Thrilled that he has finally found someone his own age to play with, Bruno starts making daily visits to his new friend Shmuel, all the while keeping their meeting secret from his parents and sister. Over the coming weeks, Bruno becomes increasingly troubled by what he sees and hears at home and what he learns from his secret life at the fence with Shmuel. While his tutor tells him all Jews are evil, his bond with Shmuel becomes stronger. He witnesses the brutal beating of Pavel the kitchen helper at the hands of the volatile Lt Kotler.

Moreover, his mother has started to unravel after a repulsive joke made by the young lieutenant reveals the true source of the foul smoke from the camp’s chimneys. Bruno is also unnerved by the changes in his sister who, indoctrinated by their tutor’s lessons and her crush on Lt Kotler, has taken to papering the walls of her room with Nazi propaganda. The deteriorating atmosphere of his family home coupled with the stories Shmuel tells him make Bruno question whether something sinister is happening on the other side of the fence and whether his father really is the good man he always thought him to be.

Bruno is surprised to find Shmuel cleaning glassware at his house and gives him a cake but they are caught together by Lt Kotler who accuses Shmuel of stealing food. Instead of defending his little friend against the bullying soldier, Bruno tells Lt Kotler that he has never seen Shmuel before. Later, sickened with remorse, Bruno makes repeated trips to the fence to apologize to his friend but the boy in the striped pyjamas does not appear. When Shmuel returns at last, his face bears a nasty wound from Lt Kotler’s fist and Bruno’s shame is profound.

Shmuel forgives him, however, and their friendship resumes. Meanwhile, the relationship between Bruno’s mother and father has become so strained that his father decides to send his family away to an aunt in Heidelberg. The move, something Bruno desperately wanted when he first arrived, comes as a huge blow when he realizes he will be separated from his new best friend. On one of their final meetings, Bruno learns that Shmuel’s father has been missing for three days. Bruno promises to help his friend to look for his father – he sees it as an opportunity to atone for his earlier, shameful betrayal.

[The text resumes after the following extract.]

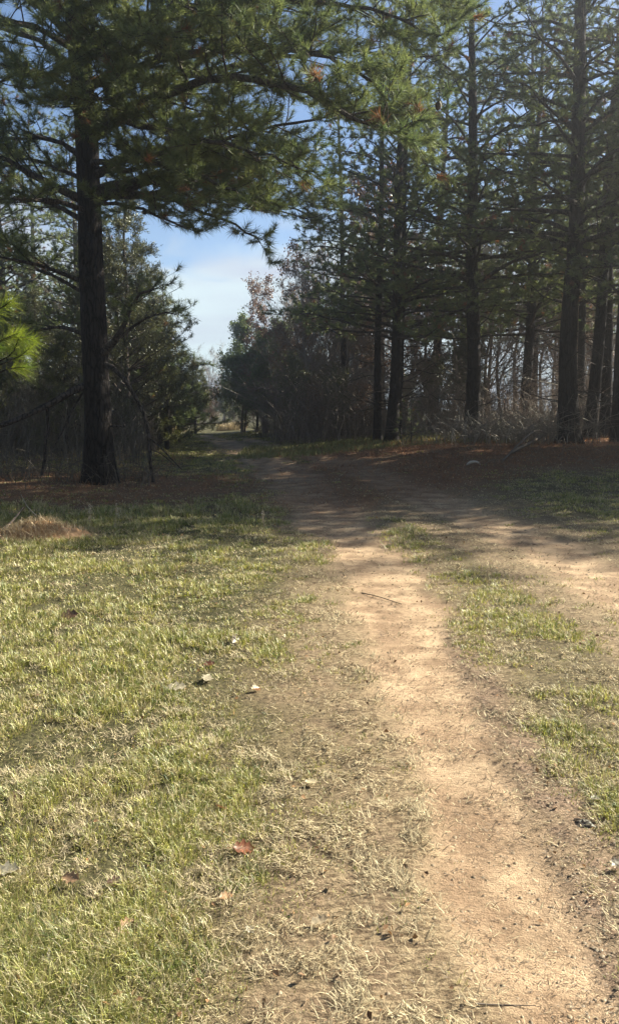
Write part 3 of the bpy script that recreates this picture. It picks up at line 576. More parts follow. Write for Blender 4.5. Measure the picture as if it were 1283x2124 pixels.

On the day of the move to Heidelberg, Bruno sneaks out to meet Shmuel, armed with a shovel and ready to embark on a last adventure. But once having crossed over, Bruno is swiftly caught up in a monstrous clockwork, sealing his fate along with that of his friend and countless fellow innocents on the other side of the fence. The way The Boy in the Striped Pyjamas ends will leave you cold. This subtle film is embedded with undertones, but because we see the journey through Bruno’s eyes, we allow ourselves to float along the surface with him in his bubble.

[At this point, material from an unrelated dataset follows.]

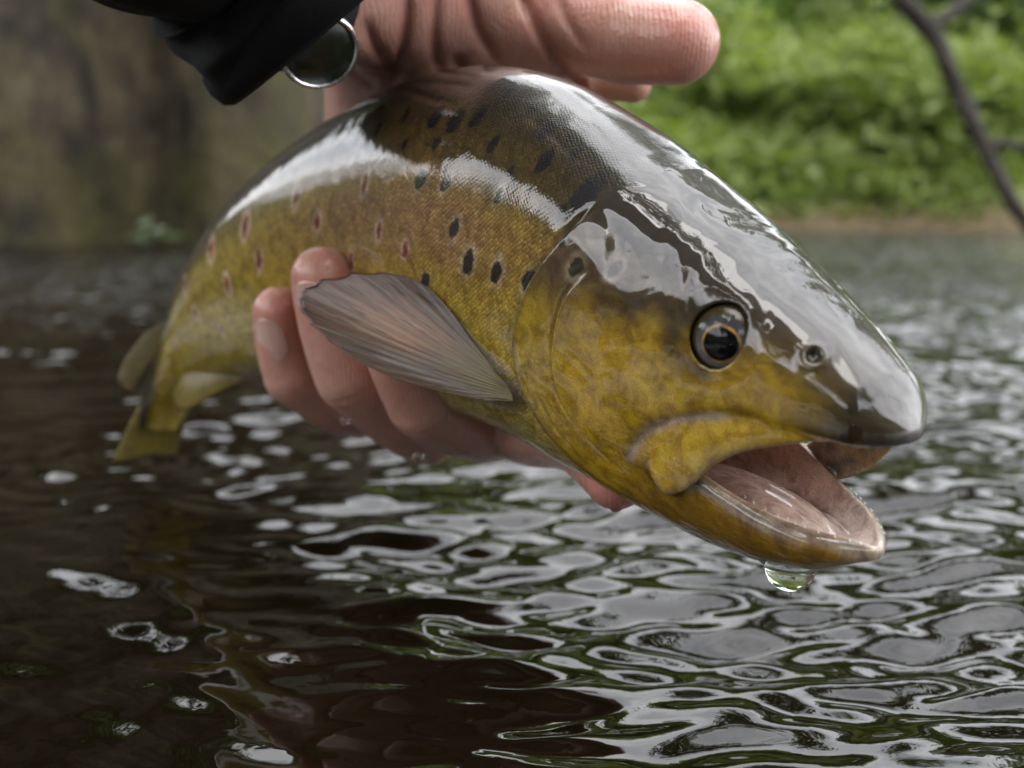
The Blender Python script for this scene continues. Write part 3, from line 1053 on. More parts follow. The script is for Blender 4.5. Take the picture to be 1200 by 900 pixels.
def nail(js, rs, w, ln, along, outv):
    tip, dip = js[3], js[2]
    ax = (tip - dip) / np.linalg.norm(tip - dip)
    out = np.asarray(outv, float)
    out = out - (out @ ax) * ax
    out /= np.linalg.norm(out)
    sd = np.cross(ax, out)
    r = rs[3] * 1.0
    c = tip + ax * along
    V, F = [], []
    nu, nv = 14, 18
    for lay in (0, 1):
        for i in range(nv + 1):
            t = i / nv
            half = w * (1 - .28 * abs(2 * t - 1) ** 5 - .10 * t)
            for k in range(nu + 1):
                a = (k / nu * 2 - 1) * half / r
                q = abs(k / nu * 2 - 1)
                tt = (t - .5) * ln - .14 * ln * q ** 2 * (1 if t > .5 else -1) * abs(2 * t - 1)
                rr = r + (.06 if lay == 0 else -.03) - .05 * q ** 4 - .10 * max(0, .5 - t) ** 2
                # the finger is thicker towards its last joint and rounds off at the tip
                u_ = along + tt
                rr += (rs[2] - rs[3]) * min(1.0, max(0.0, -u_ / float(np.linalg.norm(tip - dip)))) + .02
                if u_ > .1:
                    rr -= .45 * (u_ - .1) ** 2
                V.append(c + ax * tt + (out * math.cos(a) + sd * math.sin(a)) * rr)
    n1 = nu + 1
    N = n1 * (nv + 1)
    for i in range(nv):
        for k in range(nu):
            a = i * n1 + k
            F.append([a, a + 1, a + n1 + 1, a + n1])
            F.append([N + a, N + a + n1, N + a + n1 + 1, N + a + 1])
    rim = [k for k in range(n1)] + [i * n1 + nu for i in range(1, nv + 1)] + [nv * n1 + k for k in range(nu - 1, -1, -1)] + [i * n1 for i in range(nv - 1, 0, -1)]
    for a, b in zip(rim, rim[1:] + rim[:1]):
        F.append([a, N + a, N + b, b])
    return mesh_obj('fingernail', c2w(np.array(V)), np.array(F), NAIL.m, hand)


nail(HAND_J['ring'], HAND_R['ring'], .66, 1.55, -.62, (-.45, -1, .05))
nail(HAND_J['pinky'], HAND_R['pinky'], .58, 1.40, -.60, (-.40, -1, .05))
nail(HAND_J['middle'], HAND_R['middle'], .62, 1.3, -.5, (-.4, -1, .05))


# jacket: sleeve with an open, flared cuff, arm and the shoulder of the kneeling angler behind the lens
def mat_cloth():
    m = NT('black neoprene')
    geo = m.n('TexCoord').outputs['Object']
    n = m.noise(geo, 30, 4, .6)
    n2 = m.noise(geo, 900, 2, .5)
    m.l(m.ramp(n.outputs[0], [(.3, (.0025, .0025, .003)), (.75, (.006, .006, .007))]).outputs[0], m.b.inputs['Base Color'])
    b = m.bump(n.outputs[0], .4, .004)
    b = m.bump(n2.outputs[0], .25, .0004, b)
    m.l(b, m.b.inputs['Normal'])
    m.set(Roughness=.85, Specular_IOR_Level=.25)
    return m.m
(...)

The juxtaposition only serves to enhance the huge punch in the stomach at the end. You are not expecting to see this inhumanity. The human story really brings the brutality of the history alive. The Boy in the Striped Pyjamas does not preach; it does not elongate horrific scenes. In fact, because the film tries to cover up the truth, it makes the audience want to peek behind the curtains; to see what his father is covering up. Even right up to the last scene you cannot believe the enormity of evil will indeed go ahead. But the reality –and that is the reality of what happened- will chill you to bone.